Aprendi há muito que não há coincidências, e acho admirável que isto tenha acontecido - e que Agualusa o tenha contado, e que eu tenha, contra os meus hábitos, comprado o jornal - no momento em que o mundo discute cartoons e profetas e liberdades de expressão, e que Portugal tenha aproveitado esse facto para que o tema do significado legal do casamento (e das raparigas que tentam o improvável reconhecimento do seu direito) tenha sido relegado para o quarto de hora das glórias passadas. Talvez eu ande desfasado.

Como explicar que, nos três casos, é (também) o mesmo que está em causa? Talvez começando pelo princípio.

Uma das coisas mais difíceis de explicar a um ateu é que, para os seguidores de algumas religiões (entre elas as cristãs e a muçulmana), deus existe como algo mais que um "conceito filosófico", e que as pessoas não morrem quando morrem (pois que apenas morre o seu corpo, que não é elas). De modo que a "blasfémia" não é um ataque a uma opinião, mas o ataque a uma pessoa (deus ele mesmo, para simplificar). É claro que a moderna lei ocidental considera como pessoas apenas os seres humanos, e mesmo assim com restrições (é preciso que tenham nascido). E que nenhuns direitos são reconhecidos a deus. Do ponto de vista racional, é uma opção sensata: na verdade, se reconhecêssemos direitos a deus, logicamente nenhuns direitos poderíamos reconhecer aos seres humanos. Todas as coisas são dele. Mas é dificil que um crente deixe de ter a sensação que a lei, a partir daí, se tornou um sistema incompleto. Com isto quero apenas chamar a atenção para o facto de a solução laica "toda a religião só no teu íntimo" apenas é compatível com a ideia de um deus que seja não mais que isso mesmo. Uma ideia, ainda que muito bonita. Os "católicos", na sua grande maioria, estão aliás já em grande parte persuadidos disso mesmo. Para um muçulmano educado numa sociedade tradicional (ou para um cristão de há duas ou três gerações atrás), um cartoon é igual a um martelo no urinol, e não a um insulto ao artista que o concebeu. É esse o drama que se esconde por trás da trágica história de como se cozinha uma guerra.

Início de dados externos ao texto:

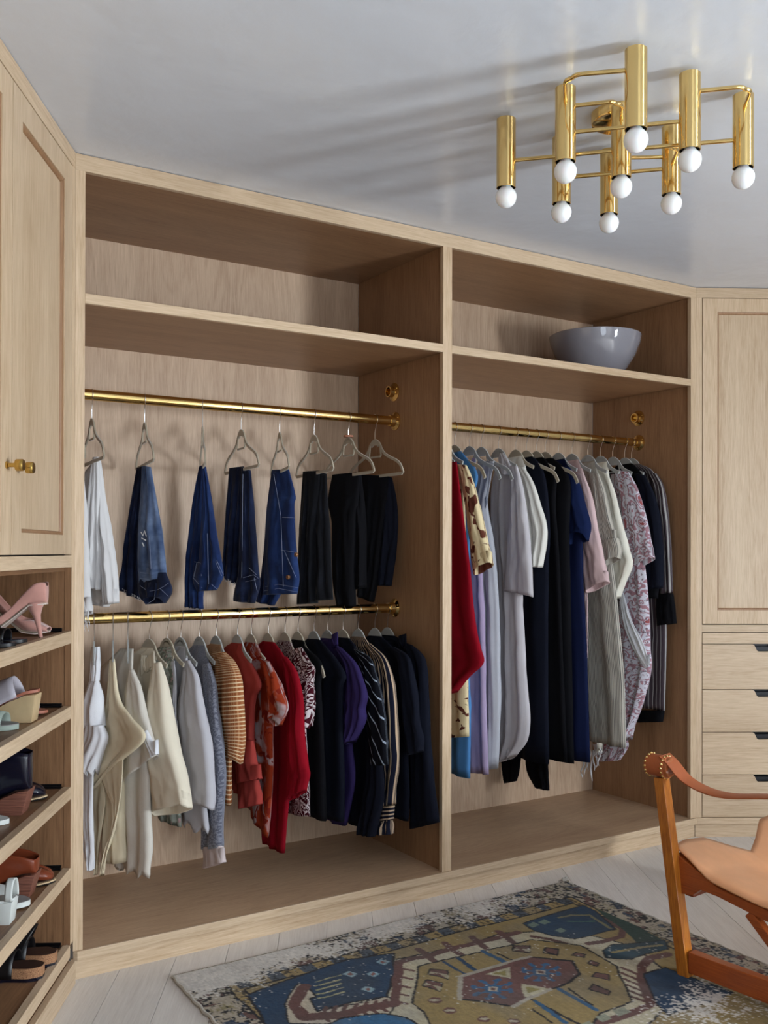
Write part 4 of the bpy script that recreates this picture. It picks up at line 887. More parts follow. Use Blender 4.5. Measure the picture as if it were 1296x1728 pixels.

Na semana passada, encontrei nos blogs dos meus amigos católicos (a verdade é que evito visitar a maior parte dos blogs católicos - e em rigor também a maior parte dos que o não são) acesas discussões sobre a "aceitabilidade" do casamento como o que a Lena e a Teresa (detesto esta intimidade com pessoas que não conheço) pretendem. Gostei muito de ver algumas opiniões ("não consigo descobrir em que é que a minha história de amor é diferente", foi dito no Jardim de Luz) e reagi mal a certos comentários. Com estes, ficou absolutamente claro que, para alguns, deus mandou que apenas o homem e a mulher se "unissem", e o Arcanjo que expulsou os nossos pais do paraíso anseia por voltar a desembainhar a espada, esse símbolo fálico. E pronto. O problema está na blasfémia, e o martelo da luxúria ameaça o urinol divino. Para outros (ah, para tantos outros, e aqui a palavra "outros" é masculina mesmo), a ideia de os outros serem homosexuais remete para o mundo sombrio do urinol de uma forma, digamos, bastante mais física. É trágica a fragilidade dos "homens".

Oops. Isto vai tão longo. A ver se continuo depois.

Saturday, February 04, 2006

Ponto. Parágrafo.

Há um tempo, sim. Há um tempo para olhar, um tempo para enfrentar a maré negra. Isto era para ser um contraponto à Ribeira, o meu outro blog que é onde sou mesmo. Depois as coisas não correram bem. Mas aqui não importa o que sou, importa o que o mundo não é, o que não é este país à minha volta parado.

Maré negra. Que eu possa ter para ti o olhar nocturno do falcão.